I like the idea of booting from a webserver. I’ve always thought this was a cool thing. So I made a new leeeeeetle teeny tiny version of Braydix that actually boots from The Internet. The idea sounds easy, but it’s actually really hard – and it takes forever before it finally finishes booting. I timed it by looking at the server logs and it took 10 minutes before I had a working web browser.
I guess I can go over my decisions backwards – from the end to the start of Boot. I used the latest ISO of Braydix and threw it on a Server to boot from. I used ‘httpfs’ to mount that ISO somewhere, and then mounted that file using a ‘loopback’ option. I had to build a completely custom initrd to do all this with, I started from the CentOS default one and ended up completely scrapping it and building my own from scratch, using Busybox. I grabbed all of the Networking drivers (only!) from /lib/modules and and put them into my new initrd, and I also needed ‘fuse’ (for httpfs) and a filesystem loop module. I made Busybox do the few, measly little things that I needed to get done to be able to mount an ISO – modprobe a network connection, modprobe fuse, a mini-dhcp client, a little teeny shell – it’s great.

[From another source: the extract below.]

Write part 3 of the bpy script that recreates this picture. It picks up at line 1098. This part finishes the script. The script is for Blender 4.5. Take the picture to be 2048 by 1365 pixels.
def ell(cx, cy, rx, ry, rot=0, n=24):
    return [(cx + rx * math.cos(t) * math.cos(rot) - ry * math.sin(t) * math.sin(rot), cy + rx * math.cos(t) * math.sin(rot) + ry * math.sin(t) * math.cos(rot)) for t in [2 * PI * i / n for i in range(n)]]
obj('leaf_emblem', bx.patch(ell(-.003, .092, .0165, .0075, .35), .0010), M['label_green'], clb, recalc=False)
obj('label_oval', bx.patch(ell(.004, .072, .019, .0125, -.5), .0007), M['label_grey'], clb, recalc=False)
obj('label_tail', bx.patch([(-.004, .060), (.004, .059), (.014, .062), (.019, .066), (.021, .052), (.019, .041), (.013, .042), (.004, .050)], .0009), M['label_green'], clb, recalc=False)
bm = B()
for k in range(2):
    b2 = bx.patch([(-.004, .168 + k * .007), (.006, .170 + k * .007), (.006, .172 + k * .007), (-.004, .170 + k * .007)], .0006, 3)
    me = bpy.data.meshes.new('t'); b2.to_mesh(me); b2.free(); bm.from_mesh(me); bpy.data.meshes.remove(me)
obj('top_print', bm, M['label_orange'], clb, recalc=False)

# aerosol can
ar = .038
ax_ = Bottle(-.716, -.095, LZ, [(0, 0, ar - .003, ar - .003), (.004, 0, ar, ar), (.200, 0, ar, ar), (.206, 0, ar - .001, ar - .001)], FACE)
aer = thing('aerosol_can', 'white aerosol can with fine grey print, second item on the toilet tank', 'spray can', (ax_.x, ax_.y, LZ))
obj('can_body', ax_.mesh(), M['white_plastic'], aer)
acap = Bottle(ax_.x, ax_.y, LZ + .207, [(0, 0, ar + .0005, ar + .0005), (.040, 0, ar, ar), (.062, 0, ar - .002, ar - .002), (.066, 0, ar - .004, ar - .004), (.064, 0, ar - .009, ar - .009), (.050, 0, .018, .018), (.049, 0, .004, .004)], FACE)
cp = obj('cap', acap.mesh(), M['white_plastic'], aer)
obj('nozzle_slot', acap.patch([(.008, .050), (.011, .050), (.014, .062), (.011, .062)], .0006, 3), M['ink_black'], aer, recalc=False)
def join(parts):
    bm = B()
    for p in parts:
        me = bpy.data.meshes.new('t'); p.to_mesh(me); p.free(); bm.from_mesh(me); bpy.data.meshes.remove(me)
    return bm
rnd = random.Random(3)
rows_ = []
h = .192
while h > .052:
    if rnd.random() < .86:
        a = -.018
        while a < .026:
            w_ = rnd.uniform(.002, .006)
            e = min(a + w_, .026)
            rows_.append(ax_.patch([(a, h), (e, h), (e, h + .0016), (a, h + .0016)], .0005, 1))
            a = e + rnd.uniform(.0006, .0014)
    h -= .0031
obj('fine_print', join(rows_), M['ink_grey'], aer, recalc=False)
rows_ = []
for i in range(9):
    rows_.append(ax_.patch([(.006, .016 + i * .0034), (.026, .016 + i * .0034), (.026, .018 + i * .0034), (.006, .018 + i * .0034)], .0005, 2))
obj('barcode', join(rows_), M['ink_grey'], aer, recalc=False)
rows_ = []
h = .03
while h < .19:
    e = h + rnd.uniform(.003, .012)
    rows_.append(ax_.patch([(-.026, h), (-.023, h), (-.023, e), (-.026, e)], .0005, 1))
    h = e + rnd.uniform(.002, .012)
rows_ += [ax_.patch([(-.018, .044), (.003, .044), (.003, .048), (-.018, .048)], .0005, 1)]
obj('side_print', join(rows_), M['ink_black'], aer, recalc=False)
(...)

I have no idea why RedHat bothers with their Nash shell – busybox crushes it. And I used Grub for making my CD bootable – I’m still having problems having it run through the grub.conf automatically, it keeps making me specify stuff. But maybe I’ll fix it and make the ISO URL a boot-time parameter that the user has to put in? That could be interesting.
Anyways, I’ve been poking at this for a week or so, and I just booted for the first time, so I wanted to mention it.